Gone To Amerikay h/c

Gone To Amerikay h/c back

Derek McCulloch & Colleen Doran


Page 45 Review by Stephen

"What's that song, that one where you start off singing way up high, Johnny?"
"The Road From Ballycrovane."
"Oh yes, yes, that's it. I like how you start way up high, then Brian comes in lower, then you go down lower still... the way you go down on each other, it's marvellous."

Which is made all the more amusing given that Johnny and Brian are indeed lovers, for a time at least, and the panel in question is hilariously illustrated as Johnny is having to physically stifle Brian's laughter with a hand over his mouth as Johnny's unsuspecting landlady heads into the kitchen to fetch them their dinner. GONE TO AMERIKAY is an exceptional work, both in terms of the storytelling (well, that should be stories plural, I suppose, given that we have three interrelated tales all set in New York told from differing time periods of 1870, 1960 and 2010), but also in terms of the art which may well be the finest I've seen from Colleen Doran to date.
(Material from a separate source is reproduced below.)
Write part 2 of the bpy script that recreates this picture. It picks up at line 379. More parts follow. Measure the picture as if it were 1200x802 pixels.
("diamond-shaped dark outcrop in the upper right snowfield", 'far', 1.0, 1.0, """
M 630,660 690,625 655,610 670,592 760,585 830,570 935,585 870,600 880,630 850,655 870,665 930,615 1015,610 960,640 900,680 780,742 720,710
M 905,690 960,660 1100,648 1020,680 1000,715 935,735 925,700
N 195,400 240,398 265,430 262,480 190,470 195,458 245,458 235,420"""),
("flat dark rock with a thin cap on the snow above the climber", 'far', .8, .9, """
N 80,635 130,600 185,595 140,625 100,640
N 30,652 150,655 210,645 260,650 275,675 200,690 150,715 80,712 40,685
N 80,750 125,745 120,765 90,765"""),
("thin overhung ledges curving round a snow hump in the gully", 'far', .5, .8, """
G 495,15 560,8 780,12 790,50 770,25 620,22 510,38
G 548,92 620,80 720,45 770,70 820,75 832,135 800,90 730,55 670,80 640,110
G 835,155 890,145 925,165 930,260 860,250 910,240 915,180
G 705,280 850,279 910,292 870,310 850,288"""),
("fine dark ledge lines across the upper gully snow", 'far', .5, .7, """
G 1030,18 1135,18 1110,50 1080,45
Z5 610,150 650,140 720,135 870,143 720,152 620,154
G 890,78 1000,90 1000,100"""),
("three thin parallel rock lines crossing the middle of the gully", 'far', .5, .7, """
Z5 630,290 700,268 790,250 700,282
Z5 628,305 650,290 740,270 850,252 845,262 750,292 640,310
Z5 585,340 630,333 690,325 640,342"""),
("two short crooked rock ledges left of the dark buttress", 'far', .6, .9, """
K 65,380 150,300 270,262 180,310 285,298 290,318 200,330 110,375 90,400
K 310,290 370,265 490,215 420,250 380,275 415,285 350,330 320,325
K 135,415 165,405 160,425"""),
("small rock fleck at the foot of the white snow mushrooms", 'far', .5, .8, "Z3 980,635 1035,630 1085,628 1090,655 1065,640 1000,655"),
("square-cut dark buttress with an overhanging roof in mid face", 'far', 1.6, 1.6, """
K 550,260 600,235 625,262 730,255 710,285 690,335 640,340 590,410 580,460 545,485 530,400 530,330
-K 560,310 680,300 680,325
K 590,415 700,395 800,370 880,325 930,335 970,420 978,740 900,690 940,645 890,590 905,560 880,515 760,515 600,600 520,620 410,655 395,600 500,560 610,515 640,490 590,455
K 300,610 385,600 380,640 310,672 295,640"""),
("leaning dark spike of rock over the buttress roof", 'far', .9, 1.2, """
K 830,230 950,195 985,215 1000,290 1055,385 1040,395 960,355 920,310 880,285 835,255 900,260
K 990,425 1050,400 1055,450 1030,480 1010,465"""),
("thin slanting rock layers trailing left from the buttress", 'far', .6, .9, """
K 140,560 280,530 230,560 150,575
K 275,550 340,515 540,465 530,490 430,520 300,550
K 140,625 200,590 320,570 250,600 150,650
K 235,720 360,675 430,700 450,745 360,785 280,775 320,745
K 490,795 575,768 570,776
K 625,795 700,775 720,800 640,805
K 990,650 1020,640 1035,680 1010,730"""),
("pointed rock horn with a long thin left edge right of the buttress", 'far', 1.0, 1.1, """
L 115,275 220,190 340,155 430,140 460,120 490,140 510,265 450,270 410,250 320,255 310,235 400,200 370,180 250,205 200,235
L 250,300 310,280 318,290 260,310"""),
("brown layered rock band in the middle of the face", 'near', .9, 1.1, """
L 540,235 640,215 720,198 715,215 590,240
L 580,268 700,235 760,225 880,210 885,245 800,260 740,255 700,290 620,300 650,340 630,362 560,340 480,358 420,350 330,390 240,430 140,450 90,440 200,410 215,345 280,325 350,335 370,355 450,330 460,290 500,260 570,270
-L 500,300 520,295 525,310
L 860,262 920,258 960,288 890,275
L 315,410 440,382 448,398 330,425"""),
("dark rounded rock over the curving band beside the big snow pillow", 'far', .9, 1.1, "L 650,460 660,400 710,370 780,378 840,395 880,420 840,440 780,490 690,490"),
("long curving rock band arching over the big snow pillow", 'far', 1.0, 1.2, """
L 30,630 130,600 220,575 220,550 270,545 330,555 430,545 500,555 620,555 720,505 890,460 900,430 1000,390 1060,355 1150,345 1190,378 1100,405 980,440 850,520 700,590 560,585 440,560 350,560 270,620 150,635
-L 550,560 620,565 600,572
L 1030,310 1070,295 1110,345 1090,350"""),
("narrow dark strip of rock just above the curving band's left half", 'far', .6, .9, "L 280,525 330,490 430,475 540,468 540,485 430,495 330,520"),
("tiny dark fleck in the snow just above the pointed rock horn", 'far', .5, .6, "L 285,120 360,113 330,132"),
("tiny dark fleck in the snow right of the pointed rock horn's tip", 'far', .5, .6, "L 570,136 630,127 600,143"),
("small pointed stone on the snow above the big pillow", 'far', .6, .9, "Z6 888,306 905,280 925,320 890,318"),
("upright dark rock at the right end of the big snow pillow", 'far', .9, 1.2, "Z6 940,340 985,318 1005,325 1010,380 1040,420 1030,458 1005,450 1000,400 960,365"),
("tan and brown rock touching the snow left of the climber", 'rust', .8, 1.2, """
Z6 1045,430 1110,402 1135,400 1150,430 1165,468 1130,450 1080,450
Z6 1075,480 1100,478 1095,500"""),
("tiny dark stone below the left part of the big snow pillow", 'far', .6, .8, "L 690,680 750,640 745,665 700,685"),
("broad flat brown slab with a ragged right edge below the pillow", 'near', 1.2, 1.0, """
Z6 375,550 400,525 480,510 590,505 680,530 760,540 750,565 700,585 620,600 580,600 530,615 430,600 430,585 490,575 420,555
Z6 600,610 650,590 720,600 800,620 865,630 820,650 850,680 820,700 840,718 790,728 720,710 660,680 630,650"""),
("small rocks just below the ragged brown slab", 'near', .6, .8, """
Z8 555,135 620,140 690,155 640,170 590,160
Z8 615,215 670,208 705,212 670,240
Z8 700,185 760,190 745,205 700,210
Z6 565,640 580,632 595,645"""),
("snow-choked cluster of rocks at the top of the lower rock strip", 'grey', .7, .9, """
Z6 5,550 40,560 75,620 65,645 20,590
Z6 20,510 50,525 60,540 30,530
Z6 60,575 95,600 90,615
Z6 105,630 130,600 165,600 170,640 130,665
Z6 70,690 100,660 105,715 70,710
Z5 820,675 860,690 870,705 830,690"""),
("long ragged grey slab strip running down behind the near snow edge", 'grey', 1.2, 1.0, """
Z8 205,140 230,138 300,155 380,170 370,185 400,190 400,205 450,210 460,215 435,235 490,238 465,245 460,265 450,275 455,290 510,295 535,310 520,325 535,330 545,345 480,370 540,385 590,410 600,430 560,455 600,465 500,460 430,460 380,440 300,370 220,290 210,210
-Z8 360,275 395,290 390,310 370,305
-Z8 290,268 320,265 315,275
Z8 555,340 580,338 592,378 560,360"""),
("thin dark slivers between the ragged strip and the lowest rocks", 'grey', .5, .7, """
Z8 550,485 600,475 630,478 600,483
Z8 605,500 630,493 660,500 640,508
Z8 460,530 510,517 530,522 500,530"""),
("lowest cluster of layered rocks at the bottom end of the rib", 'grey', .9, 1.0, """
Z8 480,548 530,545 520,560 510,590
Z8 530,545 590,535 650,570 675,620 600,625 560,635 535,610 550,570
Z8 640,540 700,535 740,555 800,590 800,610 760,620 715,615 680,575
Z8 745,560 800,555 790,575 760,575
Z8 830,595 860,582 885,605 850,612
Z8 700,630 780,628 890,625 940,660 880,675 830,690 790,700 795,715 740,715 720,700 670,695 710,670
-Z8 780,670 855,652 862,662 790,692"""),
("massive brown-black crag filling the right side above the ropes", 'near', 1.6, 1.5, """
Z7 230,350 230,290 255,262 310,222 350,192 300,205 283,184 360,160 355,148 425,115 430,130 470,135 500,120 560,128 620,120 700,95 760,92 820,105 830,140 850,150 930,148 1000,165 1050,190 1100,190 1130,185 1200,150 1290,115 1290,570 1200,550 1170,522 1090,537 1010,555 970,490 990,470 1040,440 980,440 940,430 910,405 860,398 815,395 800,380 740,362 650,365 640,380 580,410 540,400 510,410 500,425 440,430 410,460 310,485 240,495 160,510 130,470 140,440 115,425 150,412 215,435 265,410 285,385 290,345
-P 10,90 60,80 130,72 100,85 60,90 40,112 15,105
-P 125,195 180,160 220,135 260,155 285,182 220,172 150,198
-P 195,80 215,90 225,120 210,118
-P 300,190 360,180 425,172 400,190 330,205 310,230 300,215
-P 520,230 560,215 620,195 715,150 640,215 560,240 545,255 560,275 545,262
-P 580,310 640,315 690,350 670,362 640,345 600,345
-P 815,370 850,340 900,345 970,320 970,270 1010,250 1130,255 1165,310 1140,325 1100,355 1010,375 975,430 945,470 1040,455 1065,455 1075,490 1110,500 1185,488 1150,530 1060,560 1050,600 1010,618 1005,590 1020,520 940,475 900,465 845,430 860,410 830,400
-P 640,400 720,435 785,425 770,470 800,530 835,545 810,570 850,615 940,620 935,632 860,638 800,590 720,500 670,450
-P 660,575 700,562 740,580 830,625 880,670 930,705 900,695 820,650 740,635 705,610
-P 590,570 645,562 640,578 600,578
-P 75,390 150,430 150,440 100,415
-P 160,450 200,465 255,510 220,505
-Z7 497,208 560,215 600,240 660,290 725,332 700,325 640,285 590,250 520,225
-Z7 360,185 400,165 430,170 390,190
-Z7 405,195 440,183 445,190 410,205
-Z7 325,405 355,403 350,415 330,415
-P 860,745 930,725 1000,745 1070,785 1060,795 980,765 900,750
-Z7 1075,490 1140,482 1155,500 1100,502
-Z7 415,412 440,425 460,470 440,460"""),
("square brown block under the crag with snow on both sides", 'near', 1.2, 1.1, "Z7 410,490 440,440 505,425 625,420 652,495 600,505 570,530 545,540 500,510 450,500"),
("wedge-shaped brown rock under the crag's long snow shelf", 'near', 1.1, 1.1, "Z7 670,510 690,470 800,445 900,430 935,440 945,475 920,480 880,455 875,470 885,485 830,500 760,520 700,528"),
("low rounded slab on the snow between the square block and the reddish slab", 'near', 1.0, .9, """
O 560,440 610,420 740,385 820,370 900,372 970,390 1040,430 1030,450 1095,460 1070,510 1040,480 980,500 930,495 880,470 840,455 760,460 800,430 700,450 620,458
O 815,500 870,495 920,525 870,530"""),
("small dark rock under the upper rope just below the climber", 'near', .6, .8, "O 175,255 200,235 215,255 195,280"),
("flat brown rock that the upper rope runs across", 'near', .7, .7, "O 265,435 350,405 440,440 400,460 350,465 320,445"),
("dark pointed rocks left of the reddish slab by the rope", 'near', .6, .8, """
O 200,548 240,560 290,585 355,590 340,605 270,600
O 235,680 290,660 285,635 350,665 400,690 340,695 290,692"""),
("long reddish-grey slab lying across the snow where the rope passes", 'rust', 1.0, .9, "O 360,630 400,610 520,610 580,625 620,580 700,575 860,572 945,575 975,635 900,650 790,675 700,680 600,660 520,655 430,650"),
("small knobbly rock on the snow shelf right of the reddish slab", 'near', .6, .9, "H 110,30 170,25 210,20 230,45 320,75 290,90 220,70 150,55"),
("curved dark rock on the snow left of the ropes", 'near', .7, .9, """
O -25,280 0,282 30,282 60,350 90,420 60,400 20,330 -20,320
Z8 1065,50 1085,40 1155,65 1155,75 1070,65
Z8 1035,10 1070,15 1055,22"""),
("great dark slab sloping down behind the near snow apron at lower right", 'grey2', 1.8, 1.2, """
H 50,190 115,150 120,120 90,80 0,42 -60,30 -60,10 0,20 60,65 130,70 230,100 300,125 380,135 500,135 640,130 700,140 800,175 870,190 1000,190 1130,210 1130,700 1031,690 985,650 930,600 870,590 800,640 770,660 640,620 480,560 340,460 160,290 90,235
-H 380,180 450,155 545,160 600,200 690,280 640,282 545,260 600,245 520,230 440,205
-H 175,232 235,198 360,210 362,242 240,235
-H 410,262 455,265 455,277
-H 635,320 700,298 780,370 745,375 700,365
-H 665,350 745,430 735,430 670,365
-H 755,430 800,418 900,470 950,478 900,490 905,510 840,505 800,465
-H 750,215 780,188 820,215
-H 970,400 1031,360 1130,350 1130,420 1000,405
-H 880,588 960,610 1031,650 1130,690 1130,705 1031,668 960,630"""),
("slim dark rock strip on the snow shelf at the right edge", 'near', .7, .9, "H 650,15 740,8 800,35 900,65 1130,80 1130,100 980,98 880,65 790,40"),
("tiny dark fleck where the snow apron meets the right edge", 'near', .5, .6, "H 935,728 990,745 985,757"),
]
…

The overall story - part-historical fiction, part-detective story, and indeed even a little bit of spooky stuff thrown in for good measure - is gently unravelled for us using the conceit of Lewis Healy, an Irish billionaire who wants to find out more about the music that so enchanted him as a child. And thus we find out more about the life of one Johnny McCormack, a Galway lad who arrives in the Big Apple in 1960 dreaming of bright lights and a singing career. He's well versed in Irish folk songs and one in particular tells the story of a Ciara O'Dwyer, an Irish immigrant who arrived in the slums of 1870's New York with her young child, expecting her husband to follow after her shortly. But when her husband never arrives Ciara is forced to face the harsh realities of her new life alone.

I'm loath to give anything more away about the stories, actually, as there is a real joy in following the complex thread of the narrative and finding out more about the lives and circumstances of our various protagonists and sundry secondary but equally important characters. Derek McCullough manages to give this work such intimate depth and real emotional content that many supposedly worthy prose works struggle to achieve, and the weaving backwards and forwards in time to seamlessly tease out each plotline, making the connections between the three time periods gradually more apparent is so, so deftly done. Plus, as you can tell from the quote above, there's certainly plenty of bawdy humour too. And then in perfect harmony - much like Brian and Johnny! - with the writing, is the art. The beautifully clean lines perfectly capture the privations and misery of 1870's slum life whilst simultaneously dramatising the up-and-coming bohemian bustle of the Greenwich Village social scene of 1960. This is a fabulous work and I do just hope it doesn't fall flat like some other Vertigo attempts to present their readers with something completely different have done before. That would be a real shame, as this is a mini-masterpiece.